School food leaders visit to learn about scratch cooking program
With California moving to universal school lunches this year and providing more support for purchasing local food, Christina Lawson is working on moving her small school district north of Sacramento to a scratch cooking program.
She’s also getting some extra help through a new fellowship created by the Chef Ann Foundation, which was founded by former Boulder Valley food services director Ann Cooper
“It’s a perfect opportunity to make sure we’re setting ourselves up for success,” Lawson said.
She joined three other fellows for a visit this week to see Boulder Valley’s central kitchen, greenhouse and school lunches in action.
“Scratch cooking is a little scary,” she said. “I’m looking for the best practices with getting kids to buy in. And it needs to be sustainable. I want to make small, gradual changes. There’s a lot to glean from what they’re doing here.”
She added one of her biggest takeaways has been Boulder Valley’s “fearlessness in just going for it.”

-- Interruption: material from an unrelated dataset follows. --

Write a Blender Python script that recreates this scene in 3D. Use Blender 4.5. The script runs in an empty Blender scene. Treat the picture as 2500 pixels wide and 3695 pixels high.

Along with the four fellows visiting Boulder Valley, an additional 20 fellows are visiting districts in California, New Jersey, Massachusetts and Virginia. Included in that group is Boulder Valley kitchen manager Barbara Macleod, who is visiting California.
Mara Fleishman, chief executive officer of the Chef Ann Foundation, came up with the idea for the yearlong Healthy School Food Pathway Fellowship program, which welcomed this first group in January.
Fleishman said the program is hands- on and covers all aspects of making a locally sourced, scratchcooked program work, including finance, procurement, leadership, facilities and recipe development. The program also includes lessons on diversity, equity and inclusion.
Along with visiting model school districts, the fellows participate in weekly live learning sessions, visit the Culinary Institute for Child Nutrition, earn credit toward a certificate from the UCLA Food Studies program, and build a network of supportive peers. They also receive $5,000 to pilot a project in their own school districts.
“The fellows can solve real- time issues in their school districts,” she said. “It’s very cool.”
Shana Cash, the acting food services director for three charter high schools affiliated with Purdue University in Indiana, said her goal is to move away from providing food through an outside company and start their own lunch program.
“It’s been amazing to learn from people who have walked this path,” she said. “It really matters. It’s really foundational to get the food right. If you’re hungry or just ate doughnuts, you may be disruptive in class later. We want consistent, high- quality meals.”
Boulder Valley’s program, she added, “is really remarkable.”
“The fellowship is a really great opportunity to network and learn from other people what’s working,” she said. “We have experts who can tell us, “This is where you can start.’ ”
Richie Wilim, culinary manager at California’s Vacaville Unified School District, said it’s almost “too easy” to depend on processed, prepackaged food for school lunches.
While his district does “as much scratch- based cooking as we can,” he said, he’s always looking for ways to improve. He said seeing the scale of Boulder Valley’s scratch cooking operation was helpful, as was learning more about how the district develops and tests recipes.
His district enrolls about 12,500 students, and Boulder Valley’s enrollment is about 28,000 students.
“Everything is a learning opportunity,” he said.